» **PROBLEM REQUIREMENTS**:
Can you restate the records below word for word?

» **TASK INPUTS**:

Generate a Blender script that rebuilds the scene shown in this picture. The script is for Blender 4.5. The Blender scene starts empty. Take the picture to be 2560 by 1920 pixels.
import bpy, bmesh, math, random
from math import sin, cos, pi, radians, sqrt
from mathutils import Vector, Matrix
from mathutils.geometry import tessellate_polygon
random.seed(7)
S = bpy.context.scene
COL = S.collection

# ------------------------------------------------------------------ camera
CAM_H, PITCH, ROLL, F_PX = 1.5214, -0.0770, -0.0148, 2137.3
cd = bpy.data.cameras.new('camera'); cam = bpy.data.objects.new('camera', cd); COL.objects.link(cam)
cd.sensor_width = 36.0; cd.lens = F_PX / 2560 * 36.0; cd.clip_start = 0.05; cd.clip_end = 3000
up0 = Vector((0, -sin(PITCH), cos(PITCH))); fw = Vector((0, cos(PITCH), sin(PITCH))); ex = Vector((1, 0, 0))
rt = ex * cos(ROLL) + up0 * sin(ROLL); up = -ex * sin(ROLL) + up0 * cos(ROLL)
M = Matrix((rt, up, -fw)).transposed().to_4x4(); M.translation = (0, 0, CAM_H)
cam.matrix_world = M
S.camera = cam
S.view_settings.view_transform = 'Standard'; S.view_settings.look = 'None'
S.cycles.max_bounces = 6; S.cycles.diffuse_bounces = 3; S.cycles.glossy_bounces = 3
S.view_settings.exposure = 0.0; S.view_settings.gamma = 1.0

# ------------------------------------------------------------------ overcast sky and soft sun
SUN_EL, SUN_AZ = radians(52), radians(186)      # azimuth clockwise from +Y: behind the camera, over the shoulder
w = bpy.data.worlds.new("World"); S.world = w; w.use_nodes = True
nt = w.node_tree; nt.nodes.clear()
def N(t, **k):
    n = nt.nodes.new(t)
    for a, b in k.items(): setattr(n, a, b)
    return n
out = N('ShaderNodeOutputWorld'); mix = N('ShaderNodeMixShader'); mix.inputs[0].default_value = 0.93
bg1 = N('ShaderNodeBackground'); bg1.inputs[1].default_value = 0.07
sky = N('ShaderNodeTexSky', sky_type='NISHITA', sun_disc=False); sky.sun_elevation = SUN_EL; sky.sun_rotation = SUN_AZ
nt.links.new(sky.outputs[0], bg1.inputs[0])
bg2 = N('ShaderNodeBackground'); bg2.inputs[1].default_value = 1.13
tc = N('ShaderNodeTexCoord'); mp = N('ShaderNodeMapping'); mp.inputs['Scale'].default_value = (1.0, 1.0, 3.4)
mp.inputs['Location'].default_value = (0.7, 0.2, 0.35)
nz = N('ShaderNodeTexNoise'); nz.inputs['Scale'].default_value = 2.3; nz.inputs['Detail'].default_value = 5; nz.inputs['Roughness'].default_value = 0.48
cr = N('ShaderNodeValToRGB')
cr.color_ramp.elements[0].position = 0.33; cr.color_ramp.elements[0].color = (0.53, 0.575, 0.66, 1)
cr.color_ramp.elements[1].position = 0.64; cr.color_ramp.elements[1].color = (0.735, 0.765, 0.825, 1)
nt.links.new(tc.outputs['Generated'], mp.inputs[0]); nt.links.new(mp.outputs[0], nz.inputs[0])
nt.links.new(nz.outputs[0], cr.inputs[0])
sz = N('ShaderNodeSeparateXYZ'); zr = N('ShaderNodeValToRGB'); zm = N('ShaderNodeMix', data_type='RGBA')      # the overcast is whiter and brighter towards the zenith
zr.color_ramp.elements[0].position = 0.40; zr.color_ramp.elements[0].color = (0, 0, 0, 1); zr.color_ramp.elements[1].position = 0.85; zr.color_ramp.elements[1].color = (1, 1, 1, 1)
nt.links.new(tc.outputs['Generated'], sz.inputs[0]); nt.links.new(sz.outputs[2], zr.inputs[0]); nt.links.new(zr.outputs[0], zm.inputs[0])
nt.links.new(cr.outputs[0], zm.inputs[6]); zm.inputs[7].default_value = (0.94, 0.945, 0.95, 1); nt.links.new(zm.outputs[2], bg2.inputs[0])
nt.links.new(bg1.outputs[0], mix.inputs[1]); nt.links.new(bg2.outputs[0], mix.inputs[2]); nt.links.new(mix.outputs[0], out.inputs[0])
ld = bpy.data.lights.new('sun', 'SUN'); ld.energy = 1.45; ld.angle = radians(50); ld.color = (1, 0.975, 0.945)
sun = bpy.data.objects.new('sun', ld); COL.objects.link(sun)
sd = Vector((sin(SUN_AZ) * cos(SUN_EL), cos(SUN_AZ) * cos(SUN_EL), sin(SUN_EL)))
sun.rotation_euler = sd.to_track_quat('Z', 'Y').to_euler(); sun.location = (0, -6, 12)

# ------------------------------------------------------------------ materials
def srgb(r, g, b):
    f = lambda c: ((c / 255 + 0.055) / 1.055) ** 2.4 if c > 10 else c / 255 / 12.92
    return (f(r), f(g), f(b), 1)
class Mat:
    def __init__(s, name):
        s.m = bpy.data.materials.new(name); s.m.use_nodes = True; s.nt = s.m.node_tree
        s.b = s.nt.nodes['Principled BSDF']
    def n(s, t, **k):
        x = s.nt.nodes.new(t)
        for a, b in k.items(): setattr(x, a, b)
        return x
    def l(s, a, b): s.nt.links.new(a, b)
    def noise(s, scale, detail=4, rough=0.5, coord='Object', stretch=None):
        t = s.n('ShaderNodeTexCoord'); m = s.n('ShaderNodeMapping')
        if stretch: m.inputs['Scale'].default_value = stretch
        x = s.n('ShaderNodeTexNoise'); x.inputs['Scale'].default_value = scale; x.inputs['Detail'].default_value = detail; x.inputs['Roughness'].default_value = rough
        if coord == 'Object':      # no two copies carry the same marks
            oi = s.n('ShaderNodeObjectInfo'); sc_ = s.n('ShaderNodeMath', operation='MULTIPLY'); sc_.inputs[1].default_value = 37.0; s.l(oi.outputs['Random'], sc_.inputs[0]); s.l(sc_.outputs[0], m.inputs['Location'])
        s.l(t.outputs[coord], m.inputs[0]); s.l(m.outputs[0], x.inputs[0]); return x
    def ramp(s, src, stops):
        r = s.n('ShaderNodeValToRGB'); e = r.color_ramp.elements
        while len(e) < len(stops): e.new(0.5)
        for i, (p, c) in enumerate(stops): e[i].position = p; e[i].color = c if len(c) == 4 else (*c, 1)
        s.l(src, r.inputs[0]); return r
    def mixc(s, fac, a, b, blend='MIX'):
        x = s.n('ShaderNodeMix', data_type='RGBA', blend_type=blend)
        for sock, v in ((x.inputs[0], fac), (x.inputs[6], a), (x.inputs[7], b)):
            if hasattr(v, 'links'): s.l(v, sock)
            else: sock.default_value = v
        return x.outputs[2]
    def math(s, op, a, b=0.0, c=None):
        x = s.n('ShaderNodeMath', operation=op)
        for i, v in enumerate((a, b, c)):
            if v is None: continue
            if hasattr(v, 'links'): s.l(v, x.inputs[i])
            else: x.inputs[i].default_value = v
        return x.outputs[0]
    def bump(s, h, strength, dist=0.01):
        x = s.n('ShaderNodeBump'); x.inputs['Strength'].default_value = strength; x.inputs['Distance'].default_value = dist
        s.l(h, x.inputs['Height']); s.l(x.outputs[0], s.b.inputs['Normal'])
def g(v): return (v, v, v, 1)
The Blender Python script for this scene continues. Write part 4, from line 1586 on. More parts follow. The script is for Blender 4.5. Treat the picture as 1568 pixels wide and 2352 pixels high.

» **TASK SOLUTION**:
Generate a Blender script that rebuilds the scene shown in this picture. The script is for Blender 4.5. The Blender scene starts empty. Take the picture to be 2560 by 1920 pixels.
import bpy, bmesh, math, random
from math import sin, cos, pi, radians, sqrt
from mathutils import Vector, Matrix
from mathutils.geometry import tessellate_polygon
random.seed(7)
S = bpy.context.scene
COL = S.collection

# ------------------------------------------------------------------ camera
CAM_H, PITCH, ROLL, F_PX = 1.5214, -0.0770, -0.0148, 2137.3
cd = bpy.data.cameras.new('camera'); cam = bpy.data.objects.new('camera', cd); COL.objects.link(cam)
cd.sensor_width = 36.0; cd.lens = F_PX / 2560 * 36.0; cd.clip_start = 0.05; cd.clip_end = 3000
up0 = Vector((0, -sin(PITCH), cos(PITCH))); fw = Vector((0, cos(PITCH), sin(PITCH))); ex = Vector((1, 0, 0))
rt = ex * cos(ROLL) + up0 * sin(ROLL); up = -ex * sin(ROLL) + up0 * cos(ROLL)
M = Matrix((rt, up, -fw)).transposed().to_4x4(); M.translation = (0, 0, CAM_H)
cam.matrix_world = M
S.camera = cam
S.view_settings.view_transform = 'Standard'; S.view_settings.look = 'None'
S.cycles.max_bounces = 6; S.cycles.diffuse_bounces = 3; S.cycles.glossy_bounces = 3
S.view_settings.exposure = 0.0; S.view_settings.gamma = 1.0

# ------------------------------------------------------------------ overcast sky and soft sun
SUN_EL, SUN_AZ = radians(52), radians(186)      # azimuth clockwise from +Y: behind the camera, over the shoulder
w = bpy.data.worlds.new("World"); S.world = w; w.use_nodes = True
nt = w.node_tree; nt.nodes.clear()
def N(t, **k):
    n = nt.nodes.new(t)
    for a, b in k.items(): setattr(n, a, b)
    return n
out = N('ShaderNodeOutputWorld'); mix = N('ShaderNodeMixShader'); mix.inputs[0].default_value = 0.93
bg1 = N('ShaderNodeBackground'); bg1.inputs[1].default_value = 0.07
sky = N('ShaderNodeTexSky', sky_type='NISHITA', sun_disc=False); sky.sun_elevation = SUN_EL; sky.sun_rotation = SUN_AZ
nt.links.new(sky.outputs[0], bg1.inputs[0])
bg2 = N('ShaderNodeBackground'); bg2.inputs[1].default_value = 1.13
tc = N('ShaderNodeTexCoord'); mp = N('ShaderNodeMapping'); mp.inputs['Scale'].default_value = (1.0, 1.0, 3.4)
mp.inputs['Location'].default_value = (0.7, 0.2, 0.35)
nz = N('ShaderNodeTexNoise'); nz.inputs['Scale'].default_value = 2.3; nz.inputs['Detail'].default_value = 5; nz.inputs['Roughness'].default_value = 0.48
cr = N('ShaderNodeValToRGB')
cr.color_ramp.elements[0].position = 0.33; cr.color_ramp.elements[0].color = (0.53, 0.575, 0.66, 1)
cr.color_ramp.elements[1].position = 0.64; cr.color_ramp.elements[1].color = (0.735, 0.765, 0.825, 1)
nt.links.new(tc.outputs['Generated'], mp.inputs[0]); nt.links.new(mp.outputs[0], nz.inputs[0])
nt.links.new(nz.outputs[0], cr.inputs[0])
sz = N('ShaderNodeSeparateXYZ'); zr = N('ShaderNodeValToRGB'); zm = N('ShaderNodeMix', data_type='RGBA')      # the overcast is whiter and brighter towards the zenith
zr.color_ramp.elements[0].position = 0.40; zr.color_ramp.elements[0].color = (0, 0, 0, 1); zr.color_ramp.elements[1].position = 0.85; zr.color_ramp.elements[1].color = (1, 1, 1, 1)
nt.links.new(tc.outputs['Generated'], sz.inputs[0]); nt.links.new(sz.outputs[2], zr.inputs[0]); nt.links.new(zr.outputs[0], zm.inputs[0])
nt.links.new(cr.outputs[0], zm.inputs[6]); zm.inputs[7].default_value = (0.94, 0.945, 0.95, 1); nt.links.new(zm.outputs[2], bg2.inputs[0])
nt.links.new(bg1.outputs[0], mix.inputs[1]); nt.links.new(bg2.outputs[0], mix.inputs[2]); nt.links.new(mix.outputs[0], out.inputs[0])
ld = bpy.data.lights.new('sun', 'SUN'); ld.energy = 1.45; ld.angle = radians(50); ld.color = (1, 0.975, 0.945)
sun = bpy.data.objects.new('sun', ld); COL.objects.link(sun)
sd = Vector((sin(SUN_AZ) * cos(SUN_EL), cos(SUN_AZ) * cos(SUN_EL), sin(SUN_EL)))
sun.rotation_euler = sd.to_track_quat('Z', 'Y').to_euler(); sun.location = (0, -6, 12)

# ------------------------------------------------------------------ materials
def srgb(r, g, b):
    f = lambda c: ((c / 255 + 0.055) / 1.055) ** 2.4 if c > 10 else c / 255 / 12.92
    return (f(r), f(g), f(b), 1)
class Mat:
    def __init__(s, name):
        s.m = bpy.data.materials.new(name); s.m.use_nodes = True; s.nt = s.m.node_tree
        s.b = s.nt.nodes['Principled BSDF']
    def n(s, t, **k):
        x = s.nt.nodes.new(t)
        for a, b in k.items(): setattr(x, a, b)
        return x
    def l(s, a, b): s.nt.links.new(a, b)
    def noise(s, scale, detail=4, rough=0.5, coord='Object', stretch=None):
        t = s.n('ShaderNodeTexCoord'); m = s.n('ShaderNodeMapping')
        if stretch: m.inputs['Scale'].default_value = stretch
        x = s.n('ShaderNodeTexNoise'); x.inputs['Scale'].default_value = scale; x.inputs['Detail'].default_value = detail; x.inputs['Roughness'].default_value = rough
        if coord == 'Object':      # no two copies carry the same marks
            oi = s.n('ShaderNodeObjectInfo'); sc_ = s.n('ShaderNodeMath', operation='MULTIPLY'); sc_.inputs[1].default_value = 37.0; s.l(oi.outputs['Random'], sc_.inputs[0]); s.l(sc_.outputs[0], m.inputs['Location'])
        s.l(t.outputs[coord], m.inputs[0]); s.l(m.outputs[0], x.inputs[0]); return x
    def ramp(s, src, stops):
        r = s.n('ShaderNodeValToRGB'); e = r.color_ramp.elements
        while len(e) < len(stops): e.new(0.5)
        for i, (p, c) in enumerate(stops): e[i].position = p; e[i].color = c if len(c) == 4 else (*c, 1)
        s.l(src, r.inputs[0]); return r
    def mixc(s, fac, a, b, blend='MIX'):
        x = s.n('ShaderNodeMix', data_type='RGBA', blend_type=blend)
        for sock, v in ((x.inputs[0], fac), (x.inputs[6], a), (x.inputs[7], b)):
            if hasattr(v, 'links'): s.l(v, sock)
            else: sock.default_value = v
        return x.outputs[2]
    def math(s, op, a, b=0.0, c=None):
        x = s.n('ShaderNodeMath', operation=op)
        for i, v in enumerate((a, b, c)):
            if v is None: continue
            if hasattr(v, 'links'): s.l(v, x.inputs[i])
            else: x.inputs[i].default_value = v
        return x.outputs[0]
    def bump(s, h, strength, dist=0.01):
        x = s.n('ShaderNodeBump'); x.inputs['Strength'].default_value = strength; x.inputs['Distance'].default_value = dist
        s.l(h, x.inputs['Height']); s.l(x.outputs[0], s.b.inputs['Normal'])
def g(v): return (v, v, v, 1)
The Blender Python script for this scene continues. Write part 4, from line 1586 on. More parts follow. The script is for Blender 4.5. Treat the picture as 1568 pixels wide and 2352 pixels high.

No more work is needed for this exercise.